La salita – Una specie di “sequel” di una canzone precedente, “Amore mio infinito” (ricordate il duetto con Violante Placido?) con la differenza che adesso Bugo è contento di percorrere la salita anche se si lamenta sempre un po’. “Cammino piegato in avanti, faccio la salita, che gran fatica”.
In pieno stile 2000 – L’allegria e la frenesia dei primi brani dell’album lasciano spazio all’introspezione e ad un po’ di ansie. “Mi sto consumando, non so come andrà a finire ma so come sta cominciando”.

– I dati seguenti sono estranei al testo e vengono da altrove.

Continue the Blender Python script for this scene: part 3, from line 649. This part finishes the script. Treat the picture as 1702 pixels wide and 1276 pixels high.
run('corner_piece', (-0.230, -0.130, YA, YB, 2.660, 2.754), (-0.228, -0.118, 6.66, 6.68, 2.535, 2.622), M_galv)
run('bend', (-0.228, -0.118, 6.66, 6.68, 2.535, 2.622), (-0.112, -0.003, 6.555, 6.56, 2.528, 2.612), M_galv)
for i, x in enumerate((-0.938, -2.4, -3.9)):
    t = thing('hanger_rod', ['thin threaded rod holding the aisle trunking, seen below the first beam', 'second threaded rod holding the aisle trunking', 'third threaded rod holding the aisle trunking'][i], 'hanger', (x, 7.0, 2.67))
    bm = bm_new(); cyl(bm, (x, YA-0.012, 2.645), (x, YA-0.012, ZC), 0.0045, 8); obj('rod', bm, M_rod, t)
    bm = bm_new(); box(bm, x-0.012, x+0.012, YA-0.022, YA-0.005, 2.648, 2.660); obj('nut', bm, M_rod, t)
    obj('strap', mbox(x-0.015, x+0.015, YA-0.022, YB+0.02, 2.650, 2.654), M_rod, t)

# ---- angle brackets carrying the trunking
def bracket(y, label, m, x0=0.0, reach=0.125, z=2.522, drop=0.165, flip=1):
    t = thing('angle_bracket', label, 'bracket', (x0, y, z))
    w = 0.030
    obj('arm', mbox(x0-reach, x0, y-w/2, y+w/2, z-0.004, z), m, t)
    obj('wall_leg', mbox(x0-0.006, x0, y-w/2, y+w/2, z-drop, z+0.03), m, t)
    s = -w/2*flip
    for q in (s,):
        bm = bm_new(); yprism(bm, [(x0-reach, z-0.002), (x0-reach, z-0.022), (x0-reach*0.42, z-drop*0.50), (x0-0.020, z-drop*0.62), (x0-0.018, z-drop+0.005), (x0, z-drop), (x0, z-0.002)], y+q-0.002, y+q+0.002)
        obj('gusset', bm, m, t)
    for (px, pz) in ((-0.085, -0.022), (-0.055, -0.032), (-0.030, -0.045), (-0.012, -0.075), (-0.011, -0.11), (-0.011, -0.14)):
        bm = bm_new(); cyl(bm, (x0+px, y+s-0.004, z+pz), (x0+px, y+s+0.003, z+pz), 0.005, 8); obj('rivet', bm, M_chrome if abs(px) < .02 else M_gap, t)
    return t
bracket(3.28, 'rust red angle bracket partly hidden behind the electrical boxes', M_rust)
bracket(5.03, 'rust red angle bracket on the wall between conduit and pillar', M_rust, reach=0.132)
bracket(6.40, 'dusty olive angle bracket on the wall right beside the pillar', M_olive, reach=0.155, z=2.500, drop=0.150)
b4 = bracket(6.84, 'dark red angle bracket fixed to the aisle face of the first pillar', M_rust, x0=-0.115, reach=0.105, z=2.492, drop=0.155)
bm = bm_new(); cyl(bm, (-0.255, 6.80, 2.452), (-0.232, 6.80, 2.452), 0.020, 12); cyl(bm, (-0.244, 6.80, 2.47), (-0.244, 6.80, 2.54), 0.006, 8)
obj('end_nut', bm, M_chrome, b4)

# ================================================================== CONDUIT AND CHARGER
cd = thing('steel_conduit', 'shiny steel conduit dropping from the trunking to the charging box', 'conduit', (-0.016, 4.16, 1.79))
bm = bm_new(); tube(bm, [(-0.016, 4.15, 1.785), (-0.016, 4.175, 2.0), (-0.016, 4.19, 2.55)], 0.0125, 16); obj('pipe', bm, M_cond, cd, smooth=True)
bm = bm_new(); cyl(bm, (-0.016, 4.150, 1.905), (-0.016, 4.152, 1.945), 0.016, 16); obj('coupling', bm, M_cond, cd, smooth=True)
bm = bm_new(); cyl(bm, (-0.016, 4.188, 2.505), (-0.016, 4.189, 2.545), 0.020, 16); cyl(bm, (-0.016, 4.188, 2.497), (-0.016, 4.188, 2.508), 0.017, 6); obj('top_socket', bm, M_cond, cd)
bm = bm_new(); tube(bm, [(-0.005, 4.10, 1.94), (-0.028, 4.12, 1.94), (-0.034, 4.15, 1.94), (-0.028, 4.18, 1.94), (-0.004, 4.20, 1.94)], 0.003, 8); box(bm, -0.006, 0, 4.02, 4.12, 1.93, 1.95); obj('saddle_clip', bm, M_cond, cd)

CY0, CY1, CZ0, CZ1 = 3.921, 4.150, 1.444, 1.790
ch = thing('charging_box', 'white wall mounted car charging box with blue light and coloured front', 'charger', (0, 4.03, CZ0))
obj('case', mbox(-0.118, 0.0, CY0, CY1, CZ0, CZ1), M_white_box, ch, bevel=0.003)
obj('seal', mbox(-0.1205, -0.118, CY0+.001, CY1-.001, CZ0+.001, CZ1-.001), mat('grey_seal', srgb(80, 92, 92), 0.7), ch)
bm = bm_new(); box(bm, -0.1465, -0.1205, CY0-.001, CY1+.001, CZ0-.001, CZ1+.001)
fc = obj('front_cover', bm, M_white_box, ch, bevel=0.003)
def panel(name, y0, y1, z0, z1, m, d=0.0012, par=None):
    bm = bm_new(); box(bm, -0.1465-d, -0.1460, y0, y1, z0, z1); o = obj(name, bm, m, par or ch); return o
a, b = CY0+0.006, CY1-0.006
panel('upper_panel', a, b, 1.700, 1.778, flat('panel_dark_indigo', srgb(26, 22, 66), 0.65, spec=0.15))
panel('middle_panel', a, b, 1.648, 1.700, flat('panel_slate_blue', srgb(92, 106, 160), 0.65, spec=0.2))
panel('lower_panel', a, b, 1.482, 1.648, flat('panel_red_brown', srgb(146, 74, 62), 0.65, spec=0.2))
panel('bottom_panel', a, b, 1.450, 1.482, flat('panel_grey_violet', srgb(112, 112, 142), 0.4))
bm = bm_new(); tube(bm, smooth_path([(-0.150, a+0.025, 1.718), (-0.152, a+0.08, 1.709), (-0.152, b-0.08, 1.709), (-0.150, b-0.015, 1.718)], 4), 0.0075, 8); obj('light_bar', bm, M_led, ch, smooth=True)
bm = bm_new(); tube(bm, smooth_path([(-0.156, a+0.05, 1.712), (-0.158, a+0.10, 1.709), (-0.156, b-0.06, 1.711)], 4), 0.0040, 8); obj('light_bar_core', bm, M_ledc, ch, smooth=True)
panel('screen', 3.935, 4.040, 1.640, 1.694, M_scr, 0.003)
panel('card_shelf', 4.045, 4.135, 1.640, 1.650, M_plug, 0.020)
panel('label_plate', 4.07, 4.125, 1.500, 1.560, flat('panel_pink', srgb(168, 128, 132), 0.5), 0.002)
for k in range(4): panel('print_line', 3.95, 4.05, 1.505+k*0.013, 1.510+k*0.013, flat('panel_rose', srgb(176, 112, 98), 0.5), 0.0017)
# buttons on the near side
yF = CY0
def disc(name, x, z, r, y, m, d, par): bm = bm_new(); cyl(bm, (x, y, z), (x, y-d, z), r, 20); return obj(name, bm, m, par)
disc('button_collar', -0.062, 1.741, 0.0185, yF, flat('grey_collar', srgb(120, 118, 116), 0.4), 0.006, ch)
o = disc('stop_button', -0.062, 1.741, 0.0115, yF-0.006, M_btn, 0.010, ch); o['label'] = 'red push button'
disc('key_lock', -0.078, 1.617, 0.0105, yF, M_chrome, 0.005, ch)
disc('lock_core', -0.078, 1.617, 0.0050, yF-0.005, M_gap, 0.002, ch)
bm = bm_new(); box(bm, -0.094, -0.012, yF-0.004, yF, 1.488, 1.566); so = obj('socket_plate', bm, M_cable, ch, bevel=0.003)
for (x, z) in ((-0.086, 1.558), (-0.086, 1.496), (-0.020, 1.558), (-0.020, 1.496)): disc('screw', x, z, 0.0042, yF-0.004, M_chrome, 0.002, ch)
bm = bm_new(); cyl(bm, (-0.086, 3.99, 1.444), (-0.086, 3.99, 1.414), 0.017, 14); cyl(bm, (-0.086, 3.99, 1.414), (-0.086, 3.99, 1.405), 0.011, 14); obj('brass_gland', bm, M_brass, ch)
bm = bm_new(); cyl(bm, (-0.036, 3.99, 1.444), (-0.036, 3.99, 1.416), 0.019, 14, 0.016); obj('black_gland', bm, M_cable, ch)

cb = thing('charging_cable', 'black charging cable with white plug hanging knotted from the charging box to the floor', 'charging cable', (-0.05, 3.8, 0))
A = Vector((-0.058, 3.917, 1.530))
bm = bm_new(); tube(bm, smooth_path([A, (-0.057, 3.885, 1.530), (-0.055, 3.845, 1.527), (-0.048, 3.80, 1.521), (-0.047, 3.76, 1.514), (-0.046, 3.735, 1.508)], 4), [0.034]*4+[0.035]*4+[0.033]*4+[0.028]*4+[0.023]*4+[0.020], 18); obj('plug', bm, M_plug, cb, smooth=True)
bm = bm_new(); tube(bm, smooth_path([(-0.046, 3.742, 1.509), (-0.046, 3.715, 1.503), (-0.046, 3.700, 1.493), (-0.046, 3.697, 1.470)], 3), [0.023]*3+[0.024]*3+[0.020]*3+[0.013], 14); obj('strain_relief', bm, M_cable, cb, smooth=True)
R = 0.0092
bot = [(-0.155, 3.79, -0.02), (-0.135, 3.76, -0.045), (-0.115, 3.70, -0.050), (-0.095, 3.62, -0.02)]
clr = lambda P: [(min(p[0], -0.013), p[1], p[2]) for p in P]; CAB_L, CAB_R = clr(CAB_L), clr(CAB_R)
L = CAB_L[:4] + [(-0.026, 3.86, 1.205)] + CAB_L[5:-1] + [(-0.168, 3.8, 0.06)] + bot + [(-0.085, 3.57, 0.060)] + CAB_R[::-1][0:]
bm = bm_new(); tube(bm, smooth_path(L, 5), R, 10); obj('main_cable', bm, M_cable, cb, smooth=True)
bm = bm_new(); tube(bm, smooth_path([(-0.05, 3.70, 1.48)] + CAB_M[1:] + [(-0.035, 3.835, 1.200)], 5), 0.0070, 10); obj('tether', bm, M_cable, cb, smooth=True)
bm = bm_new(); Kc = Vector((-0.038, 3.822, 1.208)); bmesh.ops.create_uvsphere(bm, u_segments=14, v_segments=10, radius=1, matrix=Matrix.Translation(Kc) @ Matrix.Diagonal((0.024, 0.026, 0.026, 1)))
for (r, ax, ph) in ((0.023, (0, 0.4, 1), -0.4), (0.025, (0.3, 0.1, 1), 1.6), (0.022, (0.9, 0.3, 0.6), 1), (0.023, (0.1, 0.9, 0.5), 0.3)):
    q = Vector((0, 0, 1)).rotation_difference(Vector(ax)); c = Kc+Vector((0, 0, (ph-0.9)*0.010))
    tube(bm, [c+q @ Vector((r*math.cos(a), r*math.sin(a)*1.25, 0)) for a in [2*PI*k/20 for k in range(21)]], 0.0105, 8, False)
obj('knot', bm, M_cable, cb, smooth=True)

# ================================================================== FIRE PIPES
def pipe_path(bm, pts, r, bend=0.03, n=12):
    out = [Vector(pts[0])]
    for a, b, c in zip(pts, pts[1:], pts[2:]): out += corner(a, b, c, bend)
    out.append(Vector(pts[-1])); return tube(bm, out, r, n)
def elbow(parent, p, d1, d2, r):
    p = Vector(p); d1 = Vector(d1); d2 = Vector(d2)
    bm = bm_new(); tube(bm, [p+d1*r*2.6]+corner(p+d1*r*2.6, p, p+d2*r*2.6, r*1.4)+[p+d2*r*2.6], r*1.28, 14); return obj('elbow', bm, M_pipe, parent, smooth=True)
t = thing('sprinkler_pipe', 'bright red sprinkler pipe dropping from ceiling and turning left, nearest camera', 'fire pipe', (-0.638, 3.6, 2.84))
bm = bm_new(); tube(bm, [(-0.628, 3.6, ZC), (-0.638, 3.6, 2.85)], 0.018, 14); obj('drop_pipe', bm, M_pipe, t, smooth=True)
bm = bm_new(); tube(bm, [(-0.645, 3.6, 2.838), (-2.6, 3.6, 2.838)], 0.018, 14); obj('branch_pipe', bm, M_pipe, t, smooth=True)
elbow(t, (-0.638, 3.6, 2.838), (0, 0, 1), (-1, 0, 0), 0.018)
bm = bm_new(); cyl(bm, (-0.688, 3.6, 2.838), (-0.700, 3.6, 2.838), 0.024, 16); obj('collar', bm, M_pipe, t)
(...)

Comunque io voglio te – La mia traccia preferita dell’album. Un pop raffinato con un bellissimo crescendo rock finale. Guarire dalla miopia significa anche saper vedere oltre le apparenze. “Anche se è vero che non posso più vivere come prima che arrivassi tu, anche se ti sembra che non sia così, comunque io voglio te”. Una canzone d’amore genuina.
Lamentazione Nr. 322 – Una specie di preghiera contornata da un’elettronica pesante. Bugo è sul balcone col suo sigaro in bocca, e alza il volto al cielo. “Io ti sto chiedendo aiuto, io grido a te ma non rispondi, insisto ma non mi dai retta”.
Città cadavere – Una ballata che sembra un sottofondo da film western. “Io non so cosa è successo, attorno a me solo rovina, me ne vado, questa non è la mia fine”. Un po’ di sano realismo e di dura realtà in un album tutto sommato solare e concitato.
Si conclude così un album che mescola sapientemente elettronica e pop, in modo più bilanciato rispetto al precedente disco Contatti. Ansie, introspezioni, delusioni si mischiano con allegria, romanticismo e voglia di vivere. Un Bugo maturo e pronto per un vasto pubblico.